— Start of Exercise materials —

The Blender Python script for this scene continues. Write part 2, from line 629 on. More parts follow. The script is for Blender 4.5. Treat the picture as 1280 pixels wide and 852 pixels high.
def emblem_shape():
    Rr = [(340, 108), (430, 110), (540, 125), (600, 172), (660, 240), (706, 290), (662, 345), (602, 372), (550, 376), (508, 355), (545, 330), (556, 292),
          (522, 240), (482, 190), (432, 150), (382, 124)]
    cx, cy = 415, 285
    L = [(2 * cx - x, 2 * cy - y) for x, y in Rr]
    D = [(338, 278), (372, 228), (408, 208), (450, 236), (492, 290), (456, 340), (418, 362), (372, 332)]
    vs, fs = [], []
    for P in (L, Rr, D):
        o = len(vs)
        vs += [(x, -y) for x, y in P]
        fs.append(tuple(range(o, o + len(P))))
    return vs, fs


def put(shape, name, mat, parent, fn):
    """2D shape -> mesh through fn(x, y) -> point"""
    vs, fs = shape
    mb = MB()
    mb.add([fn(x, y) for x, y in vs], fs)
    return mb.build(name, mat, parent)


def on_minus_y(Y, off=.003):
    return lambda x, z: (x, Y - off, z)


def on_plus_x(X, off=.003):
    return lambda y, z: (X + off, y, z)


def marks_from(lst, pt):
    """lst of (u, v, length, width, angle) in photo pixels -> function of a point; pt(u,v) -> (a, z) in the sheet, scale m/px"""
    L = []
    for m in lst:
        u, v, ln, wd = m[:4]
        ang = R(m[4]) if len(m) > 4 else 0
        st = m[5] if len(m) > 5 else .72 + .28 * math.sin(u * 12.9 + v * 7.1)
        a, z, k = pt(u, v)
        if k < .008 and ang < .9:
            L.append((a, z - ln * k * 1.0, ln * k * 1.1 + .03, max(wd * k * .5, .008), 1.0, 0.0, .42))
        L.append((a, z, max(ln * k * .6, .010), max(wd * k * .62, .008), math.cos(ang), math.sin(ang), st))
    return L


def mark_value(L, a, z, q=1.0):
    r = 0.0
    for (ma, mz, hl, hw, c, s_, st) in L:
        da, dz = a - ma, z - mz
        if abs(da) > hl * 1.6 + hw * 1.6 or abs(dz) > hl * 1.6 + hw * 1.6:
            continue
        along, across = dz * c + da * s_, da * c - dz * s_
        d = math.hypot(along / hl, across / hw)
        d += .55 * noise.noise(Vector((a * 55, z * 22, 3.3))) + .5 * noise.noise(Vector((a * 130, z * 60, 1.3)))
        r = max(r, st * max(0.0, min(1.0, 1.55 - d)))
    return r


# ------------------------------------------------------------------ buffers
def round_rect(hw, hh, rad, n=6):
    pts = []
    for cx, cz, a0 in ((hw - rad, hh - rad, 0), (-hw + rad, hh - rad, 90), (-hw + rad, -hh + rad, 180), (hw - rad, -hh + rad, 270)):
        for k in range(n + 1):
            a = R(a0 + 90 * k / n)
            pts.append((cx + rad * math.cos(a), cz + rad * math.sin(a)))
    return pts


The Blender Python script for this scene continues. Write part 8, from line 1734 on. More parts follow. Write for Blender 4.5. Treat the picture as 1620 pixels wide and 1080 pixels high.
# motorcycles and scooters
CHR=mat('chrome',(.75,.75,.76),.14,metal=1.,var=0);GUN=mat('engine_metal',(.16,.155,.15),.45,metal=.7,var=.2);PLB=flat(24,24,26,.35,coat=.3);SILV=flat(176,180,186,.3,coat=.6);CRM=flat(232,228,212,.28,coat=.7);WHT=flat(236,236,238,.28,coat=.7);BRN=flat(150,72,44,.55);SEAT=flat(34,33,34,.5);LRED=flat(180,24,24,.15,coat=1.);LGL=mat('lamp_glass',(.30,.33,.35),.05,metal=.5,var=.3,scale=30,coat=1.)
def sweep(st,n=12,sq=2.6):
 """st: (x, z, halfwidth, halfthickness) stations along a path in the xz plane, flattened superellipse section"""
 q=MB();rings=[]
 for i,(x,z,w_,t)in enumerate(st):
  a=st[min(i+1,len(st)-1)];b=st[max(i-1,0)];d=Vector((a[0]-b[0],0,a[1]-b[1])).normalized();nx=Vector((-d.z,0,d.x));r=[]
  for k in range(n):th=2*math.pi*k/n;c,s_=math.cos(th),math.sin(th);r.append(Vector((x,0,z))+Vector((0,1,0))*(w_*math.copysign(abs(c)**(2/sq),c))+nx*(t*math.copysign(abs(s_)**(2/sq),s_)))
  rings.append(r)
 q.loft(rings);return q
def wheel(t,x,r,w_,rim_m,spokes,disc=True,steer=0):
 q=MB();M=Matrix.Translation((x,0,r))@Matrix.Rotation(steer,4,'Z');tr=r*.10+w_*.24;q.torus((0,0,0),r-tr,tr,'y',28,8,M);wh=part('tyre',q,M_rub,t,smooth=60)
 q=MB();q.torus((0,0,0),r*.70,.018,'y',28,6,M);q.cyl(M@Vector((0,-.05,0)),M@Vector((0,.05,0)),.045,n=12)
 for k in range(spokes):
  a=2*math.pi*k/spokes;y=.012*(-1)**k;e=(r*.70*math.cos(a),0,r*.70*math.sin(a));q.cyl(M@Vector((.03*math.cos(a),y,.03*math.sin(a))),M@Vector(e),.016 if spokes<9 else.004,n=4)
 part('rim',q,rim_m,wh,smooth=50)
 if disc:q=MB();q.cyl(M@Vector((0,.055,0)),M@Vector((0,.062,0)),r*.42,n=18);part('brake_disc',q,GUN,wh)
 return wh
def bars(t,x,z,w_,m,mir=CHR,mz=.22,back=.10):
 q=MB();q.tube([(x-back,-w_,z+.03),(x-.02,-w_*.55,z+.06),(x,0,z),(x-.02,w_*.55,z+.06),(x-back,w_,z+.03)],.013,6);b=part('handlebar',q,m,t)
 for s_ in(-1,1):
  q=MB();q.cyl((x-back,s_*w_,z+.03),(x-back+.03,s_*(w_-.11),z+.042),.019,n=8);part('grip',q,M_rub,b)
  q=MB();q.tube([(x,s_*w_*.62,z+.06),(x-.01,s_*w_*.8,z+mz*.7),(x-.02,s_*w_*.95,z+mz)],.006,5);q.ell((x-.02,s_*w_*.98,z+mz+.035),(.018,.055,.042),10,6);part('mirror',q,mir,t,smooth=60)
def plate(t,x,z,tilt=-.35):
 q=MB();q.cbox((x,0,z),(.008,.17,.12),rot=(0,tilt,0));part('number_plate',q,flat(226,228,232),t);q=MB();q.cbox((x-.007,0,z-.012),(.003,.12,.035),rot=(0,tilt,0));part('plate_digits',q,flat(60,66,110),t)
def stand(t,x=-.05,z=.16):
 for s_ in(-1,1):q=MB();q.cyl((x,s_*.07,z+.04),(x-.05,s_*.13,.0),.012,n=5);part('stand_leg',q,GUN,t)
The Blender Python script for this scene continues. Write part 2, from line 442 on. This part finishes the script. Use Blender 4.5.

— End of Exercise materials —

**Problem to solve:**
Write out the entire listing exactly.

**Answer to the task:**
The Blender Python script for this scene continues. Write part 2, from line 629 on. More parts follow. The script is for Blender 4.5. Treat the picture as 1280 pixels wide and 852 pixels high.
def emblem_shape():
    Rr = [(340, 108), (430, 110), (540, 125), (600, 172), (660, 240), (706, 290), (662, 345), (602, 372), (550, 376), (508, 355), (545, 330), (556, 292),
          (522, 240), (482, 190), (432, 150), (382, 124)]
    cx, cy = 415, 285
    L = [(2 * cx - x, 2 * cy - y) for x, y in Rr]
    D = [(338, 278), (372, 228), (408, 208), (450, 236), (492, 290), (456, 340), (418, 362), (372, 332)]
    vs, fs = [], []
    for P in (L, Rr, D):
        o = len(vs)
        vs += [(x, -y) for x, y in P]
        fs.append(tuple(range(o, o + len(P))))
    return vs, fs


def put(shape, name, mat, parent, fn):
    """2D shape -> mesh through fn(x, y) -> point"""
    vs, fs = shape
    mb = MB()
    mb.add([fn(x, y) for x, y in vs], fs)
    return mb.build(name, mat, parent)


def on_minus_y(Y, off=.003):
    return lambda x, z: (x, Y - off, z)


def on_plus_x(X, off=.003):
    return lambda y, z: (X + off, y, z)


def marks_from(lst, pt):
    """lst of (u, v, length, width, angle) in photo pixels -> function of a point; pt(u,v) -> (a, z) in the sheet, scale m/px"""
    L = []
    for m in lst:
        u, v, ln, wd = m[:4]
        ang = R(m[4]) if len(m) > 4 else 0
        st = m[5] if len(m) > 5 else .72 + .28 * math.sin(u * 12.9 + v * 7.1)
        a, z, k = pt(u, v)
        if k < .008 and ang < .9:
            L.append((a, z - ln * k * 1.0, ln * k * 1.1 + .03, max(wd * k * .5, .008), 1.0, 0.0, .42))
        L.append((a, z, max(ln * k * .6, .010), max(wd * k * .62, .008), math.cos(ang), math.sin(ang), st))
    return L


def mark_value(L, a, z, q=1.0):
    r = 0.0
    for (ma, mz, hl, hw, c, s_, st) in L:
        da, dz = a - ma, z - mz
        if abs(da) > hl * 1.6 + hw * 1.6 or abs(dz) > hl * 1.6 + hw * 1.6:
            continue
        along, across = dz * c + da * s_, da * c - dz * s_
        d = math.hypot(along / hl, across / hw)
        d += .55 * noise.noise(Vector((a * 55, z * 22, 3.3))) + .5 * noise.noise(Vector((a * 130, z * 60, 1.3)))
        r = max(r, st * max(0.0, min(1.0, 1.55 - d)))
    return r


# ------------------------------------------------------------------ buffers
def round_rect(hw, hh, rad, n=6):
    pts = []
    for cx, cz, a0 in ((hw - rad, hh - rad, 0), (-hw + rad, hh - rad, 90), (-hw + rad, -hh + rad, 180), (hw - rad, -hh + rad, 270)):
        for k in range(n + 1):
            a = R(a0 + 90 * k / n)
            pts.append((cx + rad * math.cos(a), cz + rad * math.sin(a)))
    return pts


The Blender Python script for this scene continues. Write part 8, from line 1734 on. More parts follow. Write for Blender 4.5. Treat the picture as 1620 pixels wide and 1080 pixels high.
# motorcycles and scooters
CHR=mat('chrome',(.75,.75,.76),.14,metal=1.,var=0);GUN=mat('engine_metal',(.16,.155,.15),.45,metal=.7,var=.2);PLB=flat(24,24,26,.35,coat=.3);SILV=flat(176,180,186,.3,coat=.6);CRM=flat(232,228,212,.28,coat=.7);WHT=flat(236,236,238,.28,coat=.7);BRN=flat(150,72,44,.55);SEAT=flat(34,33,34,.5);LRED=flat(180,24,24,.15,coat=1.);LGL=mat('lamp_glass',(.30,.33,.35),.05,metal=.5,var=.3,scale=30,coat=1.)
def sweep(st,n=12,sq=2.6):
 """st: (x, z, halfwidth, halfthickness) stations along a path in the xz plane, flattened superellipse section"""
 q=MB();rings=[]
 for i,(x,z,w_,t)in enumerate(st):
  a=st[min(i+1,len(st)-1)];b=st[max(i-1,0)];d=Vector((a[0]-b[0],0,a[1]-b[1])).normalized();nx=Vector((-d.z,0,d.x));r=[]
  for k in range(n):th=2*math.pi*k/n;c,s_=math.cos(th),math.sin(th);r.append(Vector((x,0,z))+Vector((0,1,0))*(w_*math.copysign(abs(c)**(2/sq),c))+nx*(t*math.copysign(abs(s_)**(2/sq),s_)))
  rings.append(r)
 q.loft(rings);return q
def wheel(t,x,r,w_,rim_m,spokes,disc=True,steer=0):
 q=MB();M=Matrix.Translation((x,0,r))@Matrix.Rotation(steer,4,'Z');tr=r*.10+w_*.24;q.torus((0,0,0),r-tr,tr,'y',28,8,M);wh=part('tyre',q,M_rub,t,smooth=60)
 q=MB();q.torus((0,0,0),r*.70,.018,'y',28,6,M);q.cyl(M@Vector((0,-.05,0)),M@Vector((0,.05,0)),.045,n=12)
 for k in range(spokes):
  a=2*math.pi*k/spokes;y=.012*(-1)**k;e=(r*.70*math.cos(a),0,r*.70*math.sin(a));q.cyl(M@Vector((.03*math.cos(a),y,.03*math.sin(a))),M@Vector(e),.016 if spokes<9 else.004,n=4)
 part('rim',q,rim_m,wh,smooth=50)
 if disc:q=MB();q.cyl(M@Vector((0,.055,0)),M@Vector((0,.062,0)),r*.42,n=18);part('brake_disc',q,GUN,wh)
 return wh
def bars(t,x,z,w_,m,mir=CHR,mz=.22,back=.10):
 q=MB();q.tube([(x-back,-w_,z+.03),(x-.02,-w_*.55,z+.06),(x,0,z),(x-.02,w_*.55,z+.06),(x-back,w_,z+.03)],.013,6);b=part('handlebar',q,m,t)
 for s_ in(-1,1):
  q=MB();q.cyl((x-back,s_*w_,z+.03),(x-back+.03,s_*(w_-.11),z+.042),.019,n=8);part('grip',q,M_rub,b)
  q=MB();q.tube([(x,s_*w_*.62,z+.06),(x-.01,s_*w_*.8,z+mz*.7),(x-.02,s_*w_*.95,z+mz)],.006,5);q.ell((x-.02,s_*w_*.98,z+mz+.035),(.018,.055,.042),10,6);part('mirror',q,mir,t,smooth=60)
def plate(t,x,z,tilt=-.35):
 q=MB();q.cbox((x,0,z),(.008,.17,.12),rot=(0,tilt,0));part('number_plate',q,flat(226,228,232),t);q=MB();q.cbox((x-.007,0,z-.012),(.003,.12,.035),rot=(0,tilt,0));part('plate_digits',q,flat(60,66,110),t)
def stand(t,x=-.05,z=.16):
 for s_ in(-1,1):q=MB();q.cyl((x,s_*.07,z+.04),(x-.05,s_*.13,.0),.012,n=5);part('stand_leg',q,GUN,t)
The Blender Python script for this scene continues. Write part 2, from line 442 on. This part finishes the script. Use Blender 4.5.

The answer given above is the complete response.